Oh boy, we’ve only just watched the collapse of the much less challenging Balboa Park 100th anniversary celebration and now we’re hearing about building two new stadiums, “an arena, aquatic facility, and an Olympic village near Qualcomm Stadium.” Who’s going to run that show, Zippy the Pinhead?
Collapse is right. They’ve officially disbanded….Do I hear paper being shredded?
Here’s an idea (albeit 10 yrs in the making): In other Olympic villages, the units used to house the athletes were intended to be transitioned into affordable housing units for lower income residents. Such as, say, the lower income residents who are affected by today’s housing crisis in San Diego. The problem has been in holding organizers to their promises.
So, we build the Olympic Village, say, on the Qualcomm Stadium site, along with the new stadium that will be necessary (or two…..I still think San Diego can’t support two large stadiums, but that’s another argument for another time).

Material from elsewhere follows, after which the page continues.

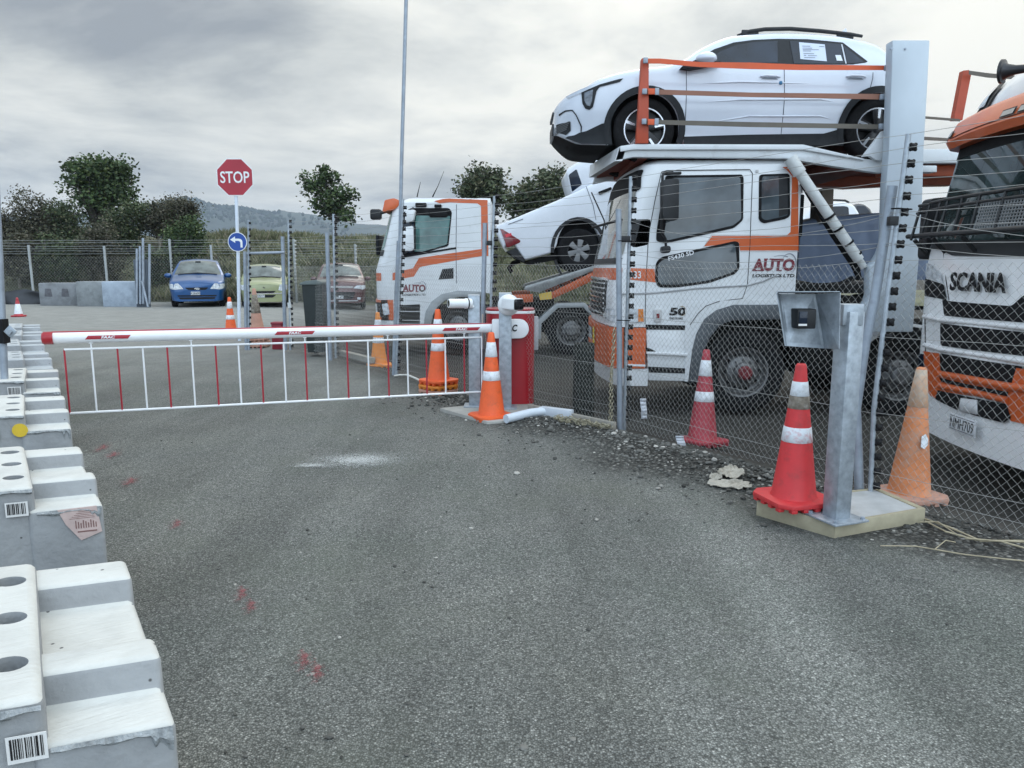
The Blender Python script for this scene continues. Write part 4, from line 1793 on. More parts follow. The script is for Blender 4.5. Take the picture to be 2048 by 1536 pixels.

Once the games are over, the Village gets handed over to the SD Housing Commission for transition to affordable housing. It’s perfect! Right there on the trolley line and everything!
The problem is paying for it. And we all know that in this city, nothing can ever get paid for, so nothing will ever happen (at least not since Petco).
“Once the games are over, the Village gets handed over to the SD Housing Commission for transition to affordable housing. It’s perfect! Right there on the trolley line and everything!”
That’s actually a brilliant idea.
“The problem is paying for it. And we all know that in this city, nothing can ever get paid for, so nothing will ever happen (at least not since Petco).”
Agreed but solve that problem, and you placate a lot of people and solve a couple of problems. Naturally, I’d prefer that private industry fund, own and operate those housing units. I don’t know if that’s possible but, if it is, you placate a lot of people, Andy.
The problem with handing it over to private industry to do is that they’re purely profit driven, which means they’ll want to build it to make the most money possible. Typically that means higher end units that they think they can sell for a premium price. Or rent.
But the idea is REAL AFFORDABILITY, and I just don’t see how that’s possible putting it strictly in private hands, at least not without serious government regulations. And we all know how well that’ll go over with this particular marketplace.
“The problem with handing it over to private industry to do is that they’re purely profit driven, which means they’ll want to build it to make the most money possible.”
That’s okay if they can see ancillary profits. Here’s an idea to consider:
8-10 towers for Olympic Village and a company buys each one. They, quite literally, have naming rights for the Olympics and the thereafter “The San Diego Free Press Tower”.
I’d like to see a rent-to-own consideration for the tenants. The idea is that people who need subsidized housing won’t need it forever. Look for opportunities for people, who normally wouldn’t be able to own, get a chance to own it at the end of thirty years.
Peg the return to something that keeps pace with inflation and pencil it out. The sponsoring company gets a safe investment and, more importantly, its name on a tower for the Olympics and some 30 years thereafter.
It might not be juicy enough to attract private money but it just might be. It just might be.